To immediately know how to morph into battle mode when threatened or, hey, learn self-defence so they can be protected from “bad men.”

Thing is, there is no warning sign for “bad men.” It's funny men such as Liam Neeson are complaining about a Hollywood witch hunt when it's really just an up-ending of the status quo. So many of the things that were once tolerated are now seen in their proper light as simply unacceptable.

There's a difference between a hungry young actress sweet-talking a casting agent into giving her a role and said casting agent saying, spread your legs for me or your career is going nowhere. And yet, there are people who think they are one and the same.

Coercion as part of the mating ritual is an unfortunate bit taught to men. It's even romanticised ― stalk the woman, perpetually harass her into dating you, forcibly push her up against a wall, don't take no for an answer. Get her tipsy, lower her inhibitions and hope she lowers her standards.

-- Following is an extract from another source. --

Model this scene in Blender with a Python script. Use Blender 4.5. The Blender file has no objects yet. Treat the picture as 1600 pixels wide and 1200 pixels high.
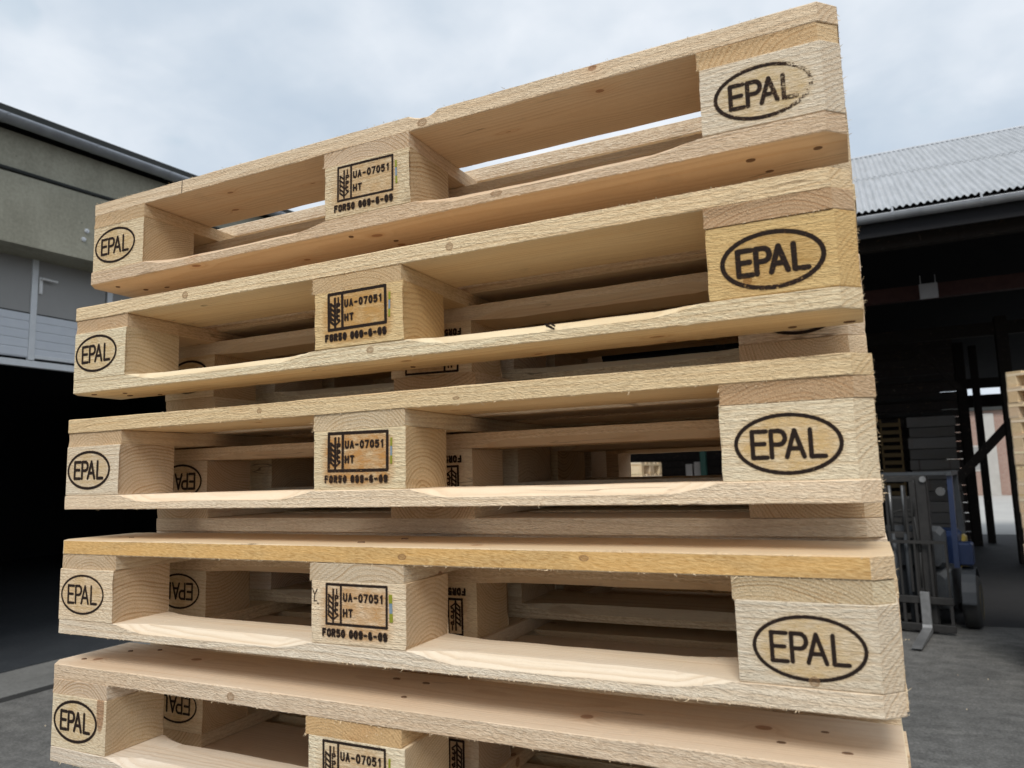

Many women are conditioned to learn these things are the norm; but it doesn't mean that conditioning can prepare them emotionally. Suppressed feelings often only come to the fore after an incident.

For instance, when your boss feels you up during a cocktail event ― how could a woman respond without creating a scene or jeopardising her career? Screaming when a mugger takes your purse is a different thing from screaming when your boss has his hand under your skirt in a bar.

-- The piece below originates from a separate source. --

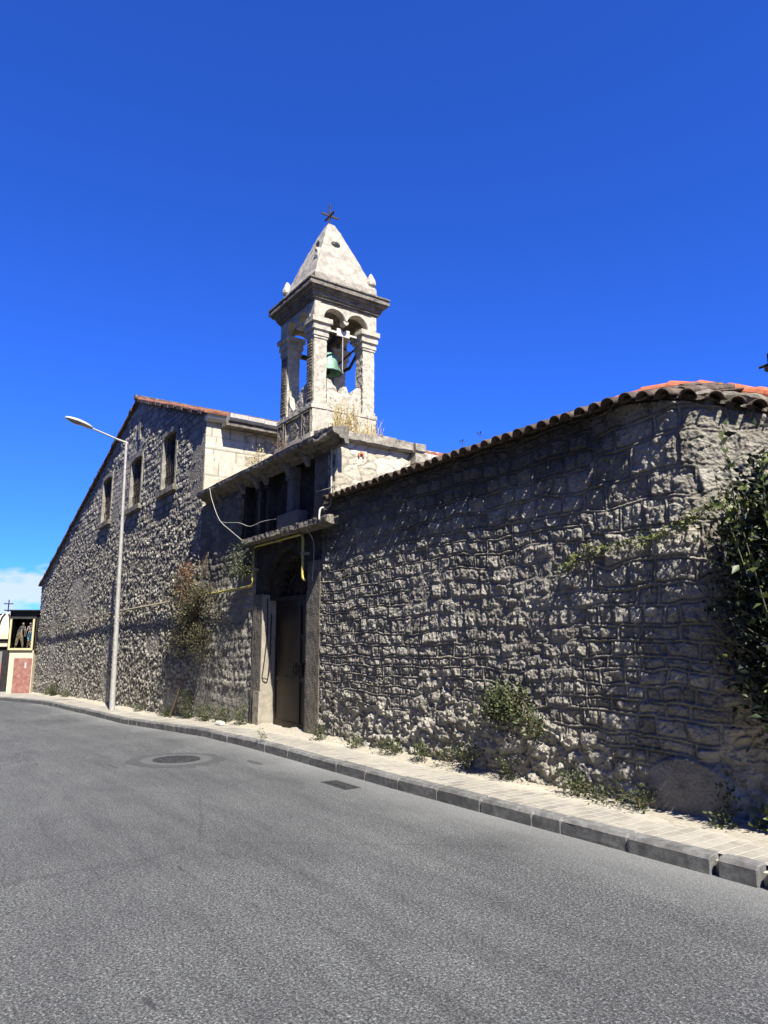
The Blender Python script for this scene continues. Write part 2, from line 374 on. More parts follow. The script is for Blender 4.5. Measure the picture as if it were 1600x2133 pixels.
def grid_mesh(name, P, tone, mat, parent=None, hole=None, flip=False, smooth=True):
    """P (n,m,3) vertex grid -> mesh with a 'tone' colour attribute; hole = boolean (n-1,m-1)"""
    n, m = P.shape[:2]
    idx = np.arange(n * m).reshape(n, m)
    q = np.stack([idx[:-1, :-1], idx[1:, :-1], idx[1:, 1:], idx[:-1, 1:]], -1).reshape(-1, 4)
    if hole is not None: q = q[~hole.reshape(-1)]
    if flip: q = q[:, ::-1]
    me = bpy.data.meshes.new(name)
    me.vertices.add(n * m); me.vertices.foreach_set('co', P.reshape(-1).astype(np.float32))
    me.loops.add(q.size); me.loops.foreach_set('vertex_index', q.reshape(-1).astype(np.int32))
    me.polygons.add(len(q)); me.polygons.foreach_set('loop_start', np.arange(0, q.size, 4, dtype=np.int32))
    me.polygons.foreach_set('use_smooth', np.full(len(q), smooth))
    me.update(calc_edges=True)
    if tone is not None:
        a = me.attributes.new('tone', 'FLOAT_COLOR', 'POINT')
        c = np.ones((n * m, 4), np.float32); c[:, :3] = tone.reshape(-1, 3)
        a.data.foreach_set('color', c.reshape(-1))
    return link(name, me, mat, parent)
# leaves --------------------------------------------------------------
def leaves_obj(name, pos, dirs, L, W, tone, mat, parent=None):
    """pos, dirs (n,3); L length, W width arrays; each leaf is a folded blade of four triangles"""
    n = len(pos); rng = np.random.RandomState(len(pos))
    d = dirs / (np.linalg.norm(dirs, axis=1, keepdims=True) + 1e-9)
    r = rng.normal(size=(n, 3)); s = np.cross(d, r); s /= np.linalg.norm(s, axis=1, keepdims=True) + 1e-9
    nn = np.cross(s, d)
    L = L[:, None]; W = W[:, None]
    v = np.stack([pos, pos + d * L * .45 + s * W * .5 + nn * W * .18, pos + d * L - nn * L * .12, pos + d * L * .45 - s * W * .5 + nn * W * .18, pos + d * L * .5], 1)
    b = np.arange(n)[:, None] * 5
    t = np.concatenate([b + [0, 1, 4], b + [1, 2, 4], b + [4, 2, 3], b + [0, 4, 3]], 0)
    me = bpy.data.meshes.new(name)
    me.vertices.add(n * 5); me.vertices.foreach_set('co', v.reshape(-1).astype(np.float32))
    me.loops.add(t.size); me.loops.foreach_set('vertex_index', t.reshape(-1).astype(np.int32))
    me.polygons.add(len(t)); me.polygons.foreach_set('loop_start', np.arange(0, t.size, 3, dtype=np.int32))
    me.update(calc_edges=True)
    a = me.attributes.new('tone', 'FLOAT_COLOR', 'POINT')
    c = np.ones((n * 5, 4), np.float32); c[:, :3] = np.repeat(tone, 5)[:, None]
    a.data.foreach_set('color', c.reshape(-1))
    return link(name, me, mat, parent)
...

It's the 21st century and only now are we learning that men haven't been taught the proper lessons about consent. That it must be explicit. That no matter how dorky or “unromantic” it might be, bluntly asking a woman “do you want to (insert activity here)” is the safest way to go. If she doesn't say an empathic yes, assume it's a no. It can be that simple.

As much as it's important for women to empower themselves, it's also important for men to understand their own roles have changed.

We are no longer beasts, caught in outdated mating rituals that might bring harm to either party. Talking can be sexy, as can transparency and the confidence in knowing that all parties are invested in whatever's going on. Sex should be safe ― in every way.

* This is the personal opinion of the columnist.